PORT-SOUDAN: Les principales villes du Soudan, dont Khartoum et Port-Soudan, ont été plongées dans le noir dans la nuit de mercredi à jeudi après des frappes de drones contre une importante centrale électrique, qui ont également fait deux morts, ont indiqué plusieurs témoins à l'AFP.

Les frappes ont ciblé les transformateurs de la station électrique d’Al-Muqrin à Atbara, dans l'Etat du Nil, dans l'est du pays, a précisé la compagnie d'électricité nationale.

Deux secouristes ont été tués par une deuxième frappe de drone survenue alors qu'ils tentaient d'éteindre l'incendie provoqué par la première, a déclaré un responsable de la centrale en attribuant cette frappe aux paramilitaires des Forces de soutien rapide (FSR).
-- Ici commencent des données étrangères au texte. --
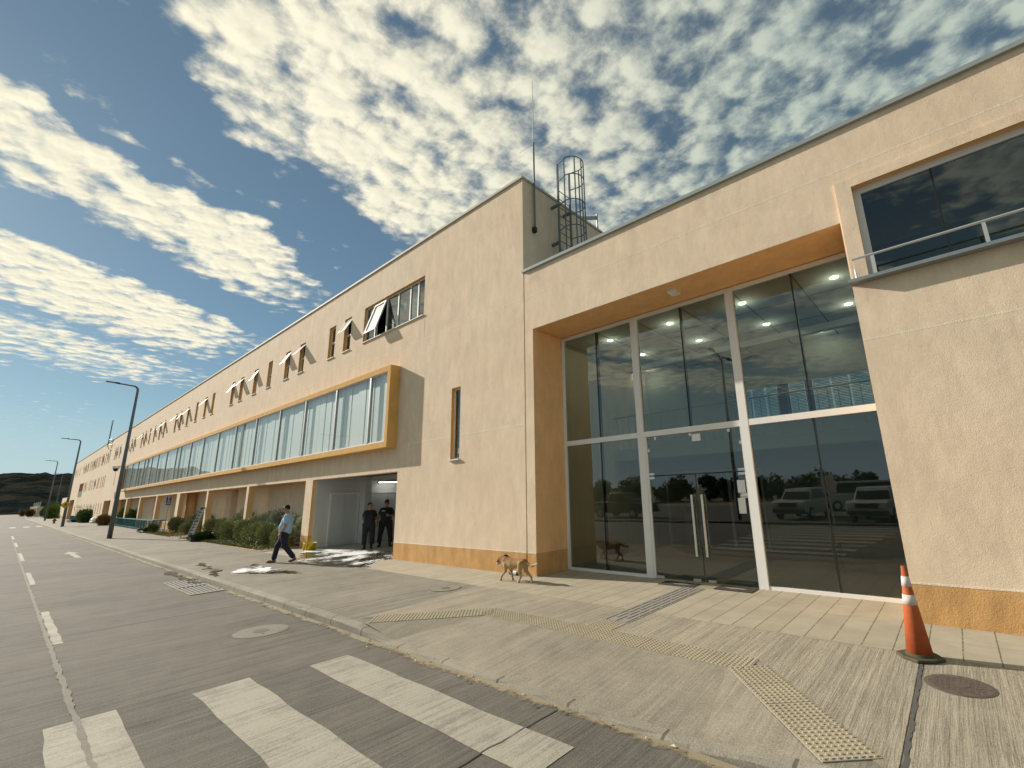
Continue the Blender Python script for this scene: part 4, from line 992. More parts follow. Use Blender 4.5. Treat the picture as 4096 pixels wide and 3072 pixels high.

Le gouvernement de l’État du Nil a confirmé la mort des deux secouristes dans un communiqué officiel.

Cette station est un nœud stratégique du réseau électrique soudanais, recevant l’électricité produite par le barrage de Merowe — la plus grande source d'énergie hydroélectrique du pays — avant sa redistribution vers plusieurs régions.

Des témoins ont également indiqué qu’aux alentours de 02H00 (minuit GMT), les forces de l’armée régulière avaient activé leurs systèmes de défense antiaérienne, rapportant avoir vu des flammes et de la fumée s'élever au-dessus de la ville contrôlée par l'armée en guerre depuis avril 2023 contre les FSR.

Les coupures d’électricité se sont étendues à plusieurs États, notamment ceux du Nil, de la mer Rouge — où se trouve Port-Soudan, siège provisoire du gouvernement pro-armée — ainsi qu’à la capitale Khartoum, selon des témoins, l'incendie n'étant toujours pas maitrisé.

Les FSR n’ont jusqu'à présent pas commenté l'attaque.

Ces derniers mois, les FSR ont été accusées de lancer des attaques de drones sur de vastes zones contrôlées par l’armée, visant des infrastructures civiles et provoquant des coupures de courant affectant des millions de personnes.

La guerre, qui a éclaté en avril 2023, a fait plusieurs dizaines de milliers de morts, des millions de déplacés et provoqué "la pire crise humanitaire au monde", selon l'ONU.